→ Given exercise
Return the listing word for word, as given.
[Recorded data start]
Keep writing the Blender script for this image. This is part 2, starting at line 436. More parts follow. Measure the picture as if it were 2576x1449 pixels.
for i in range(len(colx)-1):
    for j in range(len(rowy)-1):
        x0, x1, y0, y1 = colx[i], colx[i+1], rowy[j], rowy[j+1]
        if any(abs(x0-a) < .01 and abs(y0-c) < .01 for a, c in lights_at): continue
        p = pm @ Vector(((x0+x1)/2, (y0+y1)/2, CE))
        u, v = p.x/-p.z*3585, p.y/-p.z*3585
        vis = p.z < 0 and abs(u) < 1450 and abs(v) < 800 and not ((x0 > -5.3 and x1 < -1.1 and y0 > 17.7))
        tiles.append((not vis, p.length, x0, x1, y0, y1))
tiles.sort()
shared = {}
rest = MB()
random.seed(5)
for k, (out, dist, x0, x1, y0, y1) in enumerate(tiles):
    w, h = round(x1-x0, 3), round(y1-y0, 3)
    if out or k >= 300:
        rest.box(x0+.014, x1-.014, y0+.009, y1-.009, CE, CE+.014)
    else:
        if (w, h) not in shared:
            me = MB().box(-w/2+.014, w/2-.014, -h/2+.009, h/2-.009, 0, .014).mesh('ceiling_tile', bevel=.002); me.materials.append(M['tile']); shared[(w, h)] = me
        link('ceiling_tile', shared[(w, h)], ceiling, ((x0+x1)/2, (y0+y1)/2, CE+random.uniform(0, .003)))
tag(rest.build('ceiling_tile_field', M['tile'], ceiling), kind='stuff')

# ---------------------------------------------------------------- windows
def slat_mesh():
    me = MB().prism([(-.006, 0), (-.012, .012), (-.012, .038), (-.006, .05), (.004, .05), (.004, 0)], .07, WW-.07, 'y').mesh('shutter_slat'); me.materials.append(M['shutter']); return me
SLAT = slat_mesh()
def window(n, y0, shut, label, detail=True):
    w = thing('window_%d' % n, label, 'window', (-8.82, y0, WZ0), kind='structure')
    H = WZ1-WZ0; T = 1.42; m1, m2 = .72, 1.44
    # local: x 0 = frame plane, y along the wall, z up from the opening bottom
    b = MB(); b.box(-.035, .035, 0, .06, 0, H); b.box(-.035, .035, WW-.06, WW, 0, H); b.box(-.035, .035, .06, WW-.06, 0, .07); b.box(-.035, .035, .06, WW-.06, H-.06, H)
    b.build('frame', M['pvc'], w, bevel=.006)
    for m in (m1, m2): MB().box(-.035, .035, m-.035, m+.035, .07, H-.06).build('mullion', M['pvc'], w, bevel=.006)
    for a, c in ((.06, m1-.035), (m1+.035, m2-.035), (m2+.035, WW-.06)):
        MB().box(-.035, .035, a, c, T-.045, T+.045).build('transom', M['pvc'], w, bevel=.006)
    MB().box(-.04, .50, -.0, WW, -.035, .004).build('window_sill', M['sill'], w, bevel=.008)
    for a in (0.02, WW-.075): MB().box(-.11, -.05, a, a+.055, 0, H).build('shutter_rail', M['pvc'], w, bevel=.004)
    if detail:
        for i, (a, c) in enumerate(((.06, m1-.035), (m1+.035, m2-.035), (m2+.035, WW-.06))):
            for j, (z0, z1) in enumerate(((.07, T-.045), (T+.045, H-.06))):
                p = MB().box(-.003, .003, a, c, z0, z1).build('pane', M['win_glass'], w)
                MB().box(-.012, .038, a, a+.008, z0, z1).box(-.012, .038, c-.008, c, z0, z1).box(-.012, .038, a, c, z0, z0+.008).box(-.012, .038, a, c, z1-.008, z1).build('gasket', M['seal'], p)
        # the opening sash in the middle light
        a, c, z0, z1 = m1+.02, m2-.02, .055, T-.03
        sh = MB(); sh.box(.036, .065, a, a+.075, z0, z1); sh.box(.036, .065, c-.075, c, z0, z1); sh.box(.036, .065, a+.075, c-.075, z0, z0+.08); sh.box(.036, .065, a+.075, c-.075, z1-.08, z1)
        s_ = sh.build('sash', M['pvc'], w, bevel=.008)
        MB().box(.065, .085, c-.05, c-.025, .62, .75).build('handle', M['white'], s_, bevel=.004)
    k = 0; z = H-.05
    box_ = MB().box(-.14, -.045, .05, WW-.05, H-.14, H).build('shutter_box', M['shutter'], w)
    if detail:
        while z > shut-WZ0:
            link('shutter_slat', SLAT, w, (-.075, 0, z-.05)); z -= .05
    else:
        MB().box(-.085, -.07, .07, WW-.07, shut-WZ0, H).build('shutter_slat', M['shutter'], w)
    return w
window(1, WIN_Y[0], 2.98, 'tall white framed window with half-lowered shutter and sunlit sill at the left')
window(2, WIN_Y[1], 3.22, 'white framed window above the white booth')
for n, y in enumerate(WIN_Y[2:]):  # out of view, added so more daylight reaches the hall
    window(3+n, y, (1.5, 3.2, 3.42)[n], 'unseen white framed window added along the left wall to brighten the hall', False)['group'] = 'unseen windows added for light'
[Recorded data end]
→ Task result
Keep writing the Blender script for this image. This is part 2, starting at line 436. More parts follow. Measure the picture as if it were 2576x1449 pixels.
for i in range(len(colx)-1):
    for j in range(len(rowy)-1):
        x0, x1, y0, y1 = colx[i], colx[i+1], rowy[j], rowy[j+1]
        if any(abs(x0-a) < .01 and abs(y0-c) < .01 for a, c in lights_at): continue
        p = pm @ Vector(((x0+x1)/2, (y0+y1)/2, CE))
        u, v = p.x/-p.z*3585, p.y/-p.z*3585
        vis = p.z < 0 and abs(u) < 1450 and abs(v) < 800 and not ((x0 > -5.3 and x1 < -1.1 and y0 > 17.7))
        tiles.append((not vis, p.length, x0, x1, y0, y1))
tiles.sort()
shared = {}
rest = MB()
random.seed(5)
for k, (out, dist, x0, x1, y0, y1) in enumerate(tiles):
    w, h = round(x1-x0, 3), round(y1-y0, 3)
    if out or k >= 300:
        rest.box(x0+.014, x1-.014, y0+.009, y1-.009, CE, CE+.014)
    else:
        if (w, h) not in shared:
            me = MB().box(-w/2+.014, w/2-.014, -h/2+.009, h/2-.009, 0, .014).mesh('ceiling_tile', bevel=.002); me.materials.append(M['tile']); shared[(w, h)] = me
        link('ceiling_tile', shared[(w, h)], ceiling, ((x0+x1)/2, (y0+y1)/2, CE+random.uniform(0, .003)))
tag(rest.build('ceiling_tile_field', M['tile'], ceiling), kind='stuff')

# ---------------------------------------------------------------- windows
def slat_mesh():
    me = MB().prism([(-.006, 0), (-.012, .012), (-.012, .038), (-.006, .05), (.004, .05), (.004, 0)], .07, WW-.07, 'y').mesh('shutter_slat'); me.materials.append(M['shutter']); return me
SLAT = slat_mesh()
def window(n, y0, shut, label, detail=True):
    w = thing('window_%d' % n, label, 'window', (-8.82, y0, WZ0), kind='structure')
    H = WZ1-WZ0; T = 1.42; m1, m2 = .72, 1.44
    # local: x 0 = frame plane, y along the wall, z up from the opening bottom
    b = MB(); b.box(-.035, .035, 0, .06, 0, H); b.box(-.035, .035, WW-.06, WW, 0, H); b.box(-.035, .035, .06, WW-.06, 0, .07); b.box(-.035, .035, .06, WW-.06, H-.06, H)
    b.build('frame', M['pvc'], w, bevel=.006)
    for m in (m1, m2): MB().box(-.035, .035, m-.035, m+.035, .07, H-.06).build('mullion', M['pvc'], w, bevel=.006)
    for a, c in ((.06, m1-.035), (m1+.035, m2-.035), (m2+.035, WW-.06)):
        MB().box(-.035, .035, a, c, T-.045, T+.045).build('transom', M['pvc'], w, bevel=.006)
    MB().box(-.04, .50, -.0, WW, -.035, .004).build('window_sill', M['sill'], w, bevel=.008)
    for a in (0.02, WW-.075): MB().box(-.11, -.05, a, a+.055, 0, H).build('shutter_rail', M['pvc'], w, bevel=.004)
    if detail:
        for i, (a, c) in enumerate(((.06, m1-.035), (m1+.035, m2-.035), (m2+.035, WW-.06))):
            for j, (z0, z1) in enumerate(((.07, T-.045), (T+.045, H-.06))):
                p = MB().box(-.003, .003, a, c, z0, z1).build('pane', M['win_glass'], w)
                MB().box(-.012, .038, a, a+.008, z0, z1).box(-.012, .038, c-.008, c, z0, z1).box(-.012, .038, a, c, z0, z0+.008).box(-.012, .038, a, c, z1-.008, z1).build('gasket', M['seal'], p)
        # the opening sash in the middle light
        a, c, z0, z1 = m1+.02, m2-.02, .055, T-.03
        sh = MB(); sh.box(.036, .065, a, a+.075, z0, z1); sh.box(.036, .065, c-.075, c, z0, z1); sh.box(.036, .065, a+.075, c-.075, z0, z0+.08); sh.box(.036, .065, a+.075, c-.075, z1-.08, z1)
        s_ = sh.build('sash', M['pvc'], w, bevel=.008)
        MB().box(.065, .085, c-.05, c-.025, .62, .75).build('handle', M['white'], s_, bevel=.004)
    k = 0; z = H-.05
    box_ = MB().box(-.14, -.045, .05, WW-.05, H-.14, H).build('shutter_box', M['shutter'], w)
    if detail:
        while z > shut-WZ0:
            link('shutter_slat', SLAT, w, (-.075, 0, z-.05)); z -= .05
    else:
        MB().box(-.085, -.07, .07, WW-.07, shut-WZ0, H).build('shutter_slat', M['shutter'], w)
    return w
window(1, WIN_Y[0], 2.98, 'tall white framed window with half-lowered shutter and sunlit sill at the left')
window(2, WIN_Y[1], 3.22, 'white framed window above the white booth')
for n, y in enumerate(WIN_Y[2:]):  # out of view, added so more daylight reaches the hall
    window(3+n, y, (1.5, 3.2, 3.42)[n], 'unseen white framed window added along the left wall to brighten the hall', False)['group'] = 'unseen windows added for light'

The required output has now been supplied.